In 2023, world football was punctuated by two developments at either end of the calendar, and they confirmed an already visible shift away from status quo.
The first came just a couple of days after the new year had dawned. Cristiano Ronaldo, either the world’s most famous or second-most famous — depending on where your allegiances lie — footballer stood waving to fans, not on the hallowed turf of the Santiago Bernabeu or the Juventus Stadium, but in the little-known Mrsool Park (since rebranded the Al-Awwal Park) in Saudi Arabian capital of Riyadh. Before Ronaldo set foot inside it, the stadium’s biggest claim to fame was probably hosting a couple of WWE events. It was still being built when Ronaldo won the third of his five Ballon d’Ors in 2014 and had about a third of the capacity of Old Trafford, the ground he previously called home. Yet here was one of the greatest footballers of the modern era, clad in Alnassr’s yellow shirt, waving happily to his new fans.

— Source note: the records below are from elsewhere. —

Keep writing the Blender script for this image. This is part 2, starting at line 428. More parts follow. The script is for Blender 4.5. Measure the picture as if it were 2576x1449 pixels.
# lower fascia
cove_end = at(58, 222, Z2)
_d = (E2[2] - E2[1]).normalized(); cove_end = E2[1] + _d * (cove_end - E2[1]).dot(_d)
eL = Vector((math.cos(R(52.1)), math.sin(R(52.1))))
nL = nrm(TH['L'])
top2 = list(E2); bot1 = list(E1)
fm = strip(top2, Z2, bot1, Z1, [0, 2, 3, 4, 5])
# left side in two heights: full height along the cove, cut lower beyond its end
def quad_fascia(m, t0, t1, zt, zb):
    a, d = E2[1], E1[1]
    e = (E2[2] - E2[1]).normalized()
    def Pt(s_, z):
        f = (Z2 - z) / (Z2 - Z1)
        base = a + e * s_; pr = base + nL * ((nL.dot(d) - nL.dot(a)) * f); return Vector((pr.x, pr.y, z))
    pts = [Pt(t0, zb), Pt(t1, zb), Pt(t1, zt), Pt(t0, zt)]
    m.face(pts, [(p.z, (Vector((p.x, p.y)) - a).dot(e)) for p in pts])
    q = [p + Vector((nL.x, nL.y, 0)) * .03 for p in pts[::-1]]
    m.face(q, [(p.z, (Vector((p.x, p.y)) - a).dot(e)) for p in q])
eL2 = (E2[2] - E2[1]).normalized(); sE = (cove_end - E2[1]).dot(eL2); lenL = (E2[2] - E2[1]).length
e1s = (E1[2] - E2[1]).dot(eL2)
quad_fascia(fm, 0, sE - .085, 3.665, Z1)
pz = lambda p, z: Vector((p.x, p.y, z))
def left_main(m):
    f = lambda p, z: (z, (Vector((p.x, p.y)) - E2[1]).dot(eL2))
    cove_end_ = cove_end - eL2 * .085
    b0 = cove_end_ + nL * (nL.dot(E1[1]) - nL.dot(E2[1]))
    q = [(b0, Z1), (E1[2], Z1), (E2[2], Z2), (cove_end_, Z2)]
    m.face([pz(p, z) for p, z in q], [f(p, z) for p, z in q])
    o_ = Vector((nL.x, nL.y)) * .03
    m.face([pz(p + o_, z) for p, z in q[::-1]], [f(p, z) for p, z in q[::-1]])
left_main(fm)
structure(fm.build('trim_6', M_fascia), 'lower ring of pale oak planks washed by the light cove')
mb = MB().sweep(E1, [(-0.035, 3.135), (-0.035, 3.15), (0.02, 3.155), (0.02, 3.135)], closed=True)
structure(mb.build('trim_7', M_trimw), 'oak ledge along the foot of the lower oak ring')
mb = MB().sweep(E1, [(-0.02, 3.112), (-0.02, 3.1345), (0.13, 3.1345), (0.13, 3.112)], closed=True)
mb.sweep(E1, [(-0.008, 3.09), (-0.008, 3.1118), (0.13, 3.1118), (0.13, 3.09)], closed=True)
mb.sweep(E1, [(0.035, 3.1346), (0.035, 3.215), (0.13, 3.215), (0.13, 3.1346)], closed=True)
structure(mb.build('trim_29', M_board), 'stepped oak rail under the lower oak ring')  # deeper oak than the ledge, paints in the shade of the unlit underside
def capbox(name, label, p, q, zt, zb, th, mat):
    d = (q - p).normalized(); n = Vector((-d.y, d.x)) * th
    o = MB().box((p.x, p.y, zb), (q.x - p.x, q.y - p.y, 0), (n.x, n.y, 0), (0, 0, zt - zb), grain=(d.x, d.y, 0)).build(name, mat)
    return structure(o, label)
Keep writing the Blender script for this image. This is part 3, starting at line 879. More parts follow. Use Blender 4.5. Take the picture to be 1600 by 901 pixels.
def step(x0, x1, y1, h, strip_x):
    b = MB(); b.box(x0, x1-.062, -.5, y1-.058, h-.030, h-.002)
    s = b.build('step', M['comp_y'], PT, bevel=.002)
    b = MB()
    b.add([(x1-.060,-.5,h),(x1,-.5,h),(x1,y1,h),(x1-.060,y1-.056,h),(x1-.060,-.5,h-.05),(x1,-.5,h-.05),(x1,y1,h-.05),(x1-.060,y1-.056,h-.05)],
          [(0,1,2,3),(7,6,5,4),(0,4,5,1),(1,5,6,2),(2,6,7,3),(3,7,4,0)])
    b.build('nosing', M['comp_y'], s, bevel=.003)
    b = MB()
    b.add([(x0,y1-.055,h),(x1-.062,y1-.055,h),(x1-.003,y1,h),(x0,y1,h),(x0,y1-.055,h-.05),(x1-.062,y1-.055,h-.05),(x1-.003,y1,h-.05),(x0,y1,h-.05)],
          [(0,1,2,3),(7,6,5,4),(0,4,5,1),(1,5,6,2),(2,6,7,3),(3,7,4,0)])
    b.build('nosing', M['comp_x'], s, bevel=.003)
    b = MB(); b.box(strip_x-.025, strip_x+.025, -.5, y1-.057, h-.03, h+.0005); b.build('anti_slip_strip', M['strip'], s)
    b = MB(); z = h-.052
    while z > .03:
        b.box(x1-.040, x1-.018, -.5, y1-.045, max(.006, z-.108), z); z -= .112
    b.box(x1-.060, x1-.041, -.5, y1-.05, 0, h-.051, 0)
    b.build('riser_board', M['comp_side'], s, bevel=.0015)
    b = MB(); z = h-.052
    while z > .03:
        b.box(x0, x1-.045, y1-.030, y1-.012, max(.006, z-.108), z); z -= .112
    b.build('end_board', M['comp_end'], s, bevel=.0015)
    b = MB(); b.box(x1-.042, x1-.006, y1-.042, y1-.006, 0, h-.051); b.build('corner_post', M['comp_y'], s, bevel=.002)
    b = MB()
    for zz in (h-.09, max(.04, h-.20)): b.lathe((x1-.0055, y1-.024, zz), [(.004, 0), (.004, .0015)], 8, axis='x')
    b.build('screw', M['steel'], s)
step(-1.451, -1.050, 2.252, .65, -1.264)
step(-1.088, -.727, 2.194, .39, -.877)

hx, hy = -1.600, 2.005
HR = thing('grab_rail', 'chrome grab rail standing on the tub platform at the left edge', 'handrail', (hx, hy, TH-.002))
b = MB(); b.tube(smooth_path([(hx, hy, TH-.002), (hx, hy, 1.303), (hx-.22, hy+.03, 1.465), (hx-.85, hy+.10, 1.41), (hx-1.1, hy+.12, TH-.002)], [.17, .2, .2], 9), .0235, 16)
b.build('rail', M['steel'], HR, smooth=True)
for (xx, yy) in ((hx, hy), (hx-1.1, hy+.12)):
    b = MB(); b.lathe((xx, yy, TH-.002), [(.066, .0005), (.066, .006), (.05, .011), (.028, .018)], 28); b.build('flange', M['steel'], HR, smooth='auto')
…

The second was actually a series of smaller developments that happened throughout the month of October that tied into one larger endgame, not unlike how a series of bizarre clues often come together to make perfect sense at the end in a Hercule Poirot novel. On October 11, a FIFA Council Meeting chaired by its president Gianni Infantino confirmed that the 2030 World Cup would be hosted not by three countries, but by three continents — Portugal and Spain from Europe, as well as Morocco from Africa would host the bulk of the matches while Uruguay, Argentina and Paraguay from South America would stage a game each. The decision to take the tournament to South America for just three nights was explained away as a nod to Uruguay hosting the first-ever World Cup a century ago in 1930.